Are you the actual transferee/buyer of the firearm(s) listed on this form? Warning: You are not the actual buyer if you are acquiring the firearm(s) on behalf of another person. If you are not the actual buyer, the dealer cannot transfer the firearm(s) to you. (See Instructions for Question 11.a.) Exception: If you are picking up a repaired firearm(s) for another person, you are not required to answer 11.a. and may proceed to question 11.b.

Abramski answered “Yes” to this question even though he knew he was using funds provided by his uncle for the purchase and would immediately transfer the gun to his uncle.

It has long been a position held by the government that firearms purchased as gifts are completely fine. From the ATF’s documentation about Form 4473 [emphasis mine]:

Question 11.a. Actual Transferee/Buyer: For purposes of this form, you are the actual transferee/buyer if you are purchasing the firearm for yourself or otherwise acquiring the firearm for yourself (e.g., redeeming the firearm from pawn/retrieving it from consignment, firearm raffle winner). You are also the actual transferee/buyer if you are legitimately purchasing the firearm as a gift for a third party. ACTUAL TRANSFEREE/BUYER EXAMPLES: Mr. Smith asks Mr. Jones to purchase a firearm for Mr. Smith. Mr. Smith gives Mr. Jones the money for the firearm. Mr. Jones is NOT THE ACTUAL TRANS- FEREE/BUYER of the firearm and must answer “NO” to question 11.a. The licensee may not transfer the firearm to Mr. Jones. However, if Mr.
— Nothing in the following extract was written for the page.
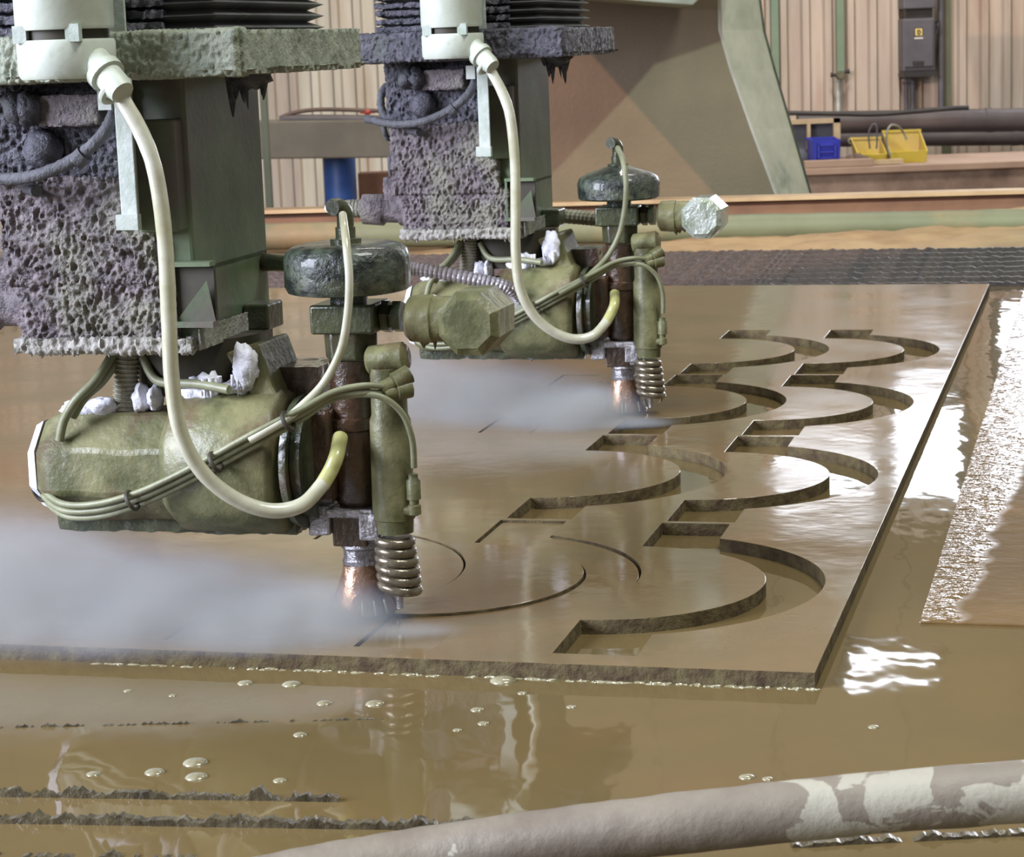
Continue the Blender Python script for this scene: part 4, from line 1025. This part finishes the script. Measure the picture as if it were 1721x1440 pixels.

Brown goes to buy a firearm with his own money to give to Mr. Black as a present, Mr. Brown is the actual transferee/buyer of the firearm and should answer “YES” to question 11.a. However, you may not transfer a firearm to any person you know or have reasonable cause to believe is prohibited under 18 U.S.C. § 922(g), (n), or (x). Please note: EXCEPTION: If you are picking up a repaired firearm(s) for another person, you are not required to answer 11.a. and may proceed to question 11.b.

The government argues that since Abramski was not purchasing a gift for this uncle that he made false statements by answering Question 11a in the affirmative.
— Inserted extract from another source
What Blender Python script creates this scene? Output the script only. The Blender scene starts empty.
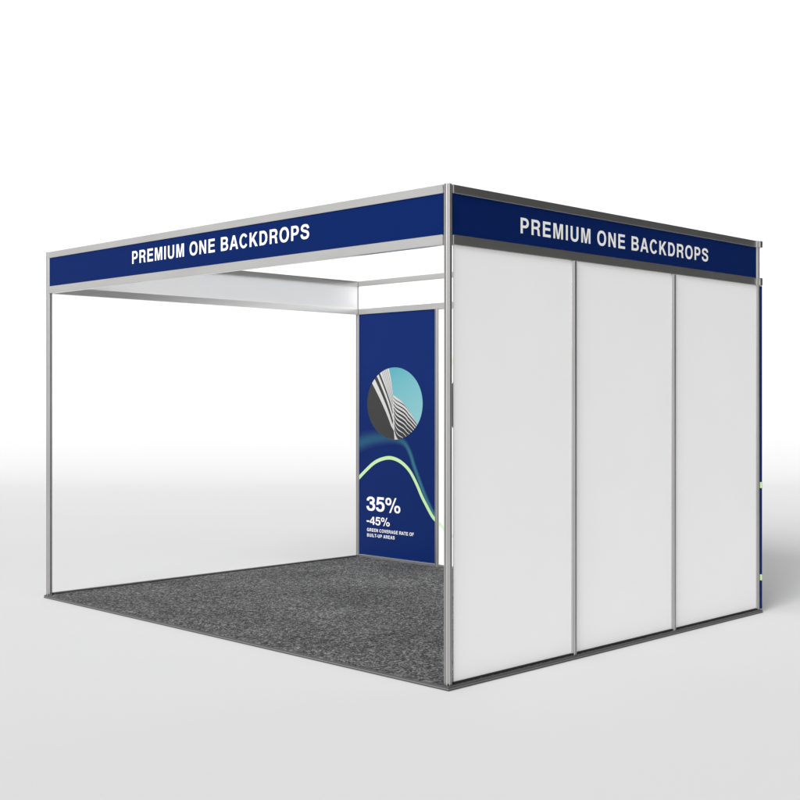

Abramski argues that the intent of the law was to prevent people who were eligible to purchase firearms from purchasing them for ineligible persons. However, the court doesn’t seem to have ruled that way. In the eyes of the Supreme Court, if money changes hands, it’s a straw purchase, even if both parties are eligible to own a firearm and even if you transfer the firearm to the second party through an FFL transfer.

While this ruling doesn’t seem to affect gifts, it could have some impact on the private gun market. If you purchase a firearm from a gun shop, have instant buyer’s remorse, decide you don’t like it, and sell it within a couple of days, I could see a situation where an overly ambitious prosecutor could attempt to make the case that you bought the gun with the intent on selling it. Hopefully, they would lose that case, but it’s a concern worth noting in my opinion.

Abramski was backed by gun rights organizations including the National Rifle Asssociation who were hoping that the case would result in more freedom when purchasing firearms.

According to the Wall Street Journal,

The ruling settles a split among appeals courts over federal gun laws intended to prevent sham buyers from obtaining guns for the sole purpose of giving them to another person. The laws were part of Congress’ effort to make sure firearms didn’t get into the hands of unlawful recipients.

Writing for the majority, Justice Elena Kagan said the federal government’s elaborate system of background checks and record-keeping requirements help law enforcement investigate crimes by tracing guns to their buyers. Those provisions would mean little, she said, if a would-be gun buyer could evade them by simply getting another person to buy the gun and fill out the paperwork.

In dissent, Justice Antonin Scalia said the language of the law doesn’t support making it a crime for one lawful gun owner to buy a gun for another lawful gun owner.